Yesterday I heard a song called "Isle of Hope, Isle of Tears" on my car radio, a song about Annie Moore, the teenage girl from Ireland who, on Jan. 1, 1892, became the first immigrant to pass through Ellis Island. She was given a $10 gold piece, the equivalent of $200 today. Annie was one of 4 million people who left Ireland for America in the 19th century, and like immigrants everywhere, she carried hopes for a new beginning, even as she left forever her home in a land that had become unlivable. Over a million people died in Ireland's Great Famine, and between 1845 and 1895 death and starvation cut the country's population in half.
The Irish came in disruptive, unwelcome droves, overrunning the cities and overwhelming the culture.

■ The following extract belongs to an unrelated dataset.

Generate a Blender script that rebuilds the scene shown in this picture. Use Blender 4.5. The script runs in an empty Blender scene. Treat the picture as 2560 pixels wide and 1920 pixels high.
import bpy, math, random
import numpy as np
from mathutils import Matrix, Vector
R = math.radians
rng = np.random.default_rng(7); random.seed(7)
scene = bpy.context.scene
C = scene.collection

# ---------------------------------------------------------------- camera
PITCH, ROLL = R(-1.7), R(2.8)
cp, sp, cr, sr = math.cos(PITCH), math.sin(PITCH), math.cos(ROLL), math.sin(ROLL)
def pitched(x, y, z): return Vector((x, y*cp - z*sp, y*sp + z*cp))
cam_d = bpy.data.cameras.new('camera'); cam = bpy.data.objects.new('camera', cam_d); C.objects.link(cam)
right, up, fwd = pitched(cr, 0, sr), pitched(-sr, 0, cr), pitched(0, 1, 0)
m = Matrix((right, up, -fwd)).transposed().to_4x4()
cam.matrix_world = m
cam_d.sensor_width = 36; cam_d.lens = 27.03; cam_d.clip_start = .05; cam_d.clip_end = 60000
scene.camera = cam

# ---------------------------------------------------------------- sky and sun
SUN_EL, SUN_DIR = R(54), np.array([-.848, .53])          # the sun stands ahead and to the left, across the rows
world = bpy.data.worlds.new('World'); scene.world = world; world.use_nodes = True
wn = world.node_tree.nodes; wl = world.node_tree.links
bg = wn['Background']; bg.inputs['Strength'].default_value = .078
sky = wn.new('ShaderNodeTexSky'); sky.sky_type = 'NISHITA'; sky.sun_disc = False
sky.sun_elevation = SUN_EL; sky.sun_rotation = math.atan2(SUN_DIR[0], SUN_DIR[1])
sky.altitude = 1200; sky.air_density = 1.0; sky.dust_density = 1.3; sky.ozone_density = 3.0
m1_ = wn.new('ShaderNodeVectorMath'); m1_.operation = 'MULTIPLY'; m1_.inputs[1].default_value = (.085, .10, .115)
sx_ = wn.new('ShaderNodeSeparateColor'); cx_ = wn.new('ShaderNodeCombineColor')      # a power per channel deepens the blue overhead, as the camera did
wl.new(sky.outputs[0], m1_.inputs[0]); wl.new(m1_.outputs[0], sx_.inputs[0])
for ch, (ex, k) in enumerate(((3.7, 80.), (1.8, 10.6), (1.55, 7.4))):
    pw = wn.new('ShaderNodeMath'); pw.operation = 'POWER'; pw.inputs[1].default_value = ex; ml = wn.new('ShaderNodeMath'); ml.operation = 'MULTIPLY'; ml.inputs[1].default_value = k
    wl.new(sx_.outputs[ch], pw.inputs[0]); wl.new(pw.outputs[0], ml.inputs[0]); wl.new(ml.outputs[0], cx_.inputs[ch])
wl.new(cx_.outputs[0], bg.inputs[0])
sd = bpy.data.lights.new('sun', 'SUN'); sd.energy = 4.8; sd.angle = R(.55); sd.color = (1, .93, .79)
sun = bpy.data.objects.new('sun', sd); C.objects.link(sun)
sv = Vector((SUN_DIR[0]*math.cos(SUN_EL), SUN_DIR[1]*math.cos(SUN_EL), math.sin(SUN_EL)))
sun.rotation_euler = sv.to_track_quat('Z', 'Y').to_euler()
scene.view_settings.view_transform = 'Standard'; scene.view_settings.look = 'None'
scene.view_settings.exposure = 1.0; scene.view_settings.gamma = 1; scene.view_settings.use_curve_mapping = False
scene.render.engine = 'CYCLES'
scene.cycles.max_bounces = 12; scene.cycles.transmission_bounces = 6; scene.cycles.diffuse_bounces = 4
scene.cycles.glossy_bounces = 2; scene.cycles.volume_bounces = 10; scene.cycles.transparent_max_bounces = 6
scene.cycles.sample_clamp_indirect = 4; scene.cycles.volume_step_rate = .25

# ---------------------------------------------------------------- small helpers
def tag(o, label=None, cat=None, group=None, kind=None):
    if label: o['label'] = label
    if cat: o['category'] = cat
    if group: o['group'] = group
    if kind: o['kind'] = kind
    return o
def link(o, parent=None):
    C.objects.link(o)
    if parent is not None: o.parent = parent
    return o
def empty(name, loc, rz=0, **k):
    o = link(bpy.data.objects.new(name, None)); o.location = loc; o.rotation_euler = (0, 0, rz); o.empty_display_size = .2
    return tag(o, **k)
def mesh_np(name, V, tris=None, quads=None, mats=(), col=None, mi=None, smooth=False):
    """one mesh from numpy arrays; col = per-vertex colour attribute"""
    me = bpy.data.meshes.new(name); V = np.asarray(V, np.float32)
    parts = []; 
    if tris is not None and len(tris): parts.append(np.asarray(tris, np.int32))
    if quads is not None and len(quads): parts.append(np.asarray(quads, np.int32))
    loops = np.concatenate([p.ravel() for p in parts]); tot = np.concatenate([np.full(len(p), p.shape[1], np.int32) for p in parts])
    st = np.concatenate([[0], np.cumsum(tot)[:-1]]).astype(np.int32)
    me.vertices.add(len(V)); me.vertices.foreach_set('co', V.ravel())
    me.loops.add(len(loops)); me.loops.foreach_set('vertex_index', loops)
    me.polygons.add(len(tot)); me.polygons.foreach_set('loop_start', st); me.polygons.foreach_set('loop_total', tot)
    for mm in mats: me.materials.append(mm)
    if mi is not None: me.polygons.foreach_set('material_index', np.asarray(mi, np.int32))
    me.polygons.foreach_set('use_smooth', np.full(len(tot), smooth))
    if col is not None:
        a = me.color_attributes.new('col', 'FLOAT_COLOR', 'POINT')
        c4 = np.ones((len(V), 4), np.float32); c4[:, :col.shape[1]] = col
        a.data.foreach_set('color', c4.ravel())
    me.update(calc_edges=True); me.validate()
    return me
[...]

Catholics in a Protestant country, most spoke no English and almost all were desperately poor. A rural people from a hardscrabble land, they brought few marketable skills, found no welcome mats rolled out, and crammed themselves into ethnic slums.

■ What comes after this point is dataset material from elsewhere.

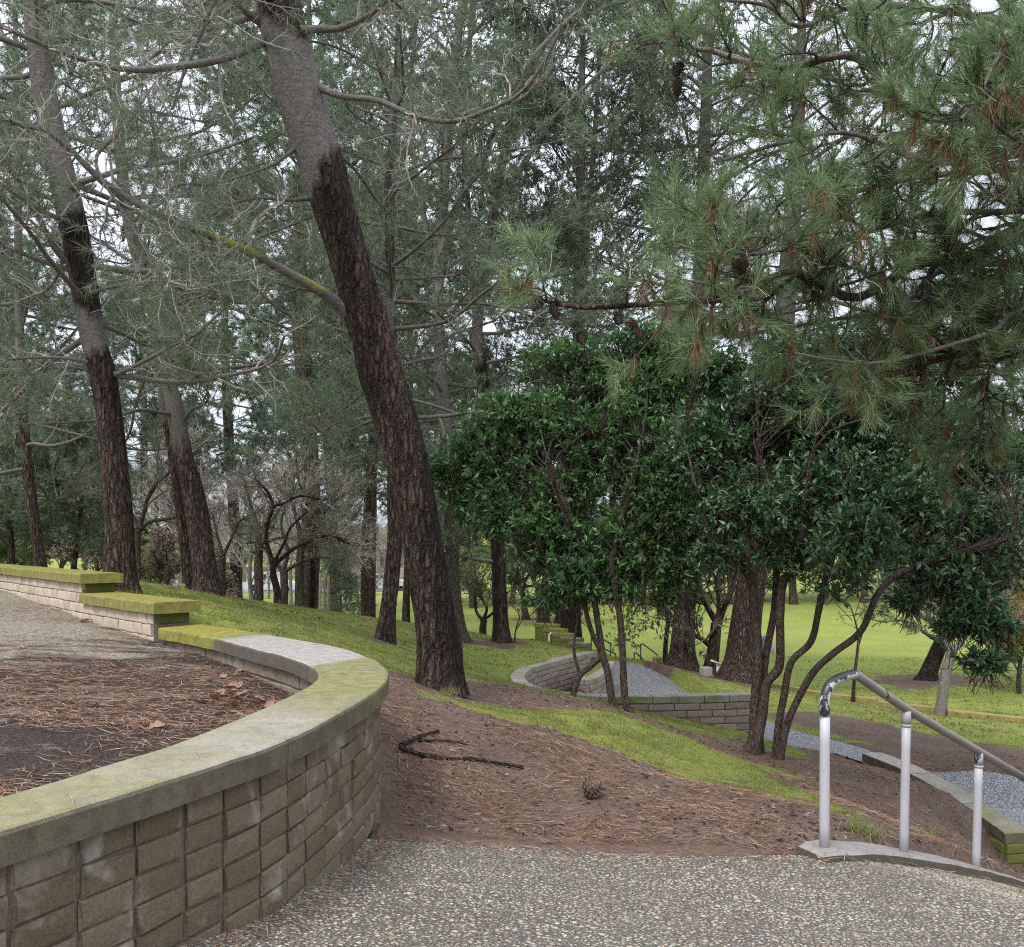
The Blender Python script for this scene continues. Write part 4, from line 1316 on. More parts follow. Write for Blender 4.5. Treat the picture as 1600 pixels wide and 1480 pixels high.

Annie married Joseph Augustus Schayer, the son of German immigrants, with whom she had “at least eleven children,” and so for her the process of assimilation – the “melting pot” – began almost immediately.
Yesterday, the descendants of those millions of immigrants celebrated their history as both Irish and American, and on Boston’s 114th St. Patrick’s Day Parade, its organizers, the South Boston Allied War Veterans, at last lifted their ban and invited gay and lesbian groups to march.
The melting part enlarged, I think of Annie smiling.